**TASK TO COMPLETE**.
Scan the records below for the line containing "Model this scene" and the line containing "COL = S.collection". Copy both, plus every line between, exactly.

**INPUT**.
· · ·

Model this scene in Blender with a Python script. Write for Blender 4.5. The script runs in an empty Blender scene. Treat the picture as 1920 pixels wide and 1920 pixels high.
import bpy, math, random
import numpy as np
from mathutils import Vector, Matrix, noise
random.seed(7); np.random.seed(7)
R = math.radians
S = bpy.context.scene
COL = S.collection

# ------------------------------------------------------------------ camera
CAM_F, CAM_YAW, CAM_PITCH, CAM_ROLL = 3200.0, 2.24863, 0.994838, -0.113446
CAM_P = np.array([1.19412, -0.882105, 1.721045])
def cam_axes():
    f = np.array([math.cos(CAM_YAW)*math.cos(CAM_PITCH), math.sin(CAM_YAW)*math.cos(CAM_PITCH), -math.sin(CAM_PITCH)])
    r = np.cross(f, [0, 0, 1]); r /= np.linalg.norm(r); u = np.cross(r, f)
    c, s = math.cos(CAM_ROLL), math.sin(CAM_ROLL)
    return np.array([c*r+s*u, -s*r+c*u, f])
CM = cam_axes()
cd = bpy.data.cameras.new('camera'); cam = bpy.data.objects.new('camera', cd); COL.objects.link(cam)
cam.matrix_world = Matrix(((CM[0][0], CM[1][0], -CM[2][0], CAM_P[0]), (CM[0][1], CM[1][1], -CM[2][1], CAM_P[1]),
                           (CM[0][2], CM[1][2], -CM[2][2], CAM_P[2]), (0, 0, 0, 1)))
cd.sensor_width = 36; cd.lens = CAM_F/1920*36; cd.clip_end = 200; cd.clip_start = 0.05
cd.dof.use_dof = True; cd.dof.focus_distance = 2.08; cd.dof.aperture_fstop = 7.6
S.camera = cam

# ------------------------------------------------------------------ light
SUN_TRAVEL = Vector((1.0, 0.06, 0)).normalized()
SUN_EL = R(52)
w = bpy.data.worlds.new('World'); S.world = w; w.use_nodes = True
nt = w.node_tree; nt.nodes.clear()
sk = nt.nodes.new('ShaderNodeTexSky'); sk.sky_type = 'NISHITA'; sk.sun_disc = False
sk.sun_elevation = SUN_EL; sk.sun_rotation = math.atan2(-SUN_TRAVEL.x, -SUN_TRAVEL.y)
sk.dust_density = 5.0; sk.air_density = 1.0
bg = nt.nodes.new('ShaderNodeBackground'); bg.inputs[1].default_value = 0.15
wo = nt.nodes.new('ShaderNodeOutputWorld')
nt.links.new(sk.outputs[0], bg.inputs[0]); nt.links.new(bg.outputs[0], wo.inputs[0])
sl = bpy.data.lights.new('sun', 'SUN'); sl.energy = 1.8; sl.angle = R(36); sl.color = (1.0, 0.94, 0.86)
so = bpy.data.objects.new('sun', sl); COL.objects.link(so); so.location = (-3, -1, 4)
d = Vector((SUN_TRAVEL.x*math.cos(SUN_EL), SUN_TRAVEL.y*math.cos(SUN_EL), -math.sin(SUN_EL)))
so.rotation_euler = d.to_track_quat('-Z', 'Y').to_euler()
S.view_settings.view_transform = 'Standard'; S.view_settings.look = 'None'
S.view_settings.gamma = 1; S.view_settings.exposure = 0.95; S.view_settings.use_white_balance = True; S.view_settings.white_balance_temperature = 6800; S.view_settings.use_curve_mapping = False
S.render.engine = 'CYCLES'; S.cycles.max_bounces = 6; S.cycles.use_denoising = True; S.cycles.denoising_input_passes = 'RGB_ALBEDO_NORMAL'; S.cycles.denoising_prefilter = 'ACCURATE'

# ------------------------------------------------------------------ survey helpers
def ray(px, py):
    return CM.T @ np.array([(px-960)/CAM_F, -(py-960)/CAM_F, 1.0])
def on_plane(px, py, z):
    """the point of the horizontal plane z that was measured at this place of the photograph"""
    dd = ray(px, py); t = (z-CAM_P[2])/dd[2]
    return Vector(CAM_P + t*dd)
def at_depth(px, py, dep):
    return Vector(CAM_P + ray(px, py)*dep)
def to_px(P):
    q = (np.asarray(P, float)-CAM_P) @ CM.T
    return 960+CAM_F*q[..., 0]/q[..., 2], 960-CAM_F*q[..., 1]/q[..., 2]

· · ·

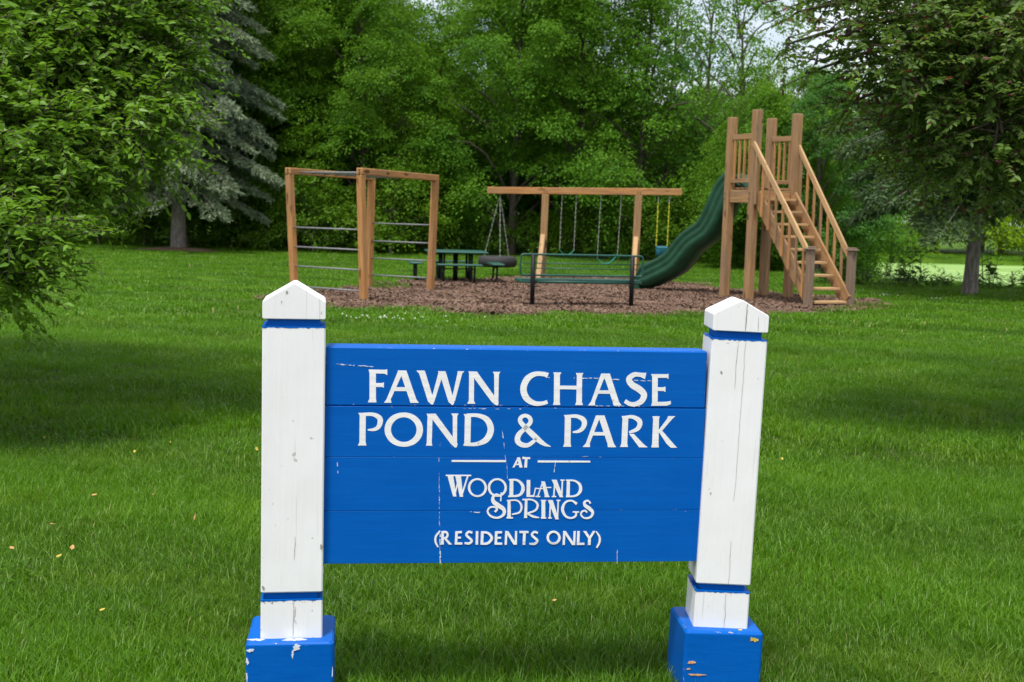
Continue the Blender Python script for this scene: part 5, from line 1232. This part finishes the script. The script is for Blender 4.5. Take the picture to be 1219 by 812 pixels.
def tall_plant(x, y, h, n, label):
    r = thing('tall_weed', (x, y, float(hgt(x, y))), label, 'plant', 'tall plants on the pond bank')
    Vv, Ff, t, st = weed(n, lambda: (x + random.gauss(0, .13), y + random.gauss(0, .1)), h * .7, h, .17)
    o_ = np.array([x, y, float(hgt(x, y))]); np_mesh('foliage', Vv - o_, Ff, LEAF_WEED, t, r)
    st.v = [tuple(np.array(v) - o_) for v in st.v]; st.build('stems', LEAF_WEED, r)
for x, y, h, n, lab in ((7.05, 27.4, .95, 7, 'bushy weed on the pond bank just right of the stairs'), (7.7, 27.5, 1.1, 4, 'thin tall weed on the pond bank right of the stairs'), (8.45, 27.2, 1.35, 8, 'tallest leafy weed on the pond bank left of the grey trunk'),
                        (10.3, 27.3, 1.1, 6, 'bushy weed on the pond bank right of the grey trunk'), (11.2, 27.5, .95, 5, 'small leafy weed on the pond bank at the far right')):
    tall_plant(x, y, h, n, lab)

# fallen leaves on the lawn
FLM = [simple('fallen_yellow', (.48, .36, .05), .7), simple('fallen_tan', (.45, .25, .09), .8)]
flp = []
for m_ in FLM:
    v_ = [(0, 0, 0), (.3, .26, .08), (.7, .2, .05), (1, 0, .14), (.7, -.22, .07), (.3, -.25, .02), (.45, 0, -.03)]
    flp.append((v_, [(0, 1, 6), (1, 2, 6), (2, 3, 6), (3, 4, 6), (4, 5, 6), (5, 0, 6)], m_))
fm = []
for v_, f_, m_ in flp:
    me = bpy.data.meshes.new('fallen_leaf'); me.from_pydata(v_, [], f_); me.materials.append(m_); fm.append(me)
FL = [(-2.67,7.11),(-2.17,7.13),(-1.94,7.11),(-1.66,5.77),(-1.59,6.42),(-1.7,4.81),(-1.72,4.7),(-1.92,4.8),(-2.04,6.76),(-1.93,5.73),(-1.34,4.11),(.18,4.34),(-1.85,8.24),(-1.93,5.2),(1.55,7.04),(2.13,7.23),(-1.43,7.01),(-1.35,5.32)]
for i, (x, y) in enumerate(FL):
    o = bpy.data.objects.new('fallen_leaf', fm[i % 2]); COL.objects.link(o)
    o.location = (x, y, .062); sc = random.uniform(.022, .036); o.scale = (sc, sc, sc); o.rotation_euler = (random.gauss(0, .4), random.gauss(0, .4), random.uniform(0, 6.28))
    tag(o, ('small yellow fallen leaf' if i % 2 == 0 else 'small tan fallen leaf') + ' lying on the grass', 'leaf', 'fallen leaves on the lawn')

· · ·

**COMPLETED TASK**.
Model this scene in Blender with a Python script. Write for Blender 4.5. The script runs in an empty Blender scene. Treat the picture as 1920 pixels wide and 1920 pixels high.
import bpy, math, random
import numpy as np
from mathutils import Vector, Matrix, noise
random.seed(7); np.random.seed(7)
R = math.radians
S = bpy.context.scene
COL = S.collection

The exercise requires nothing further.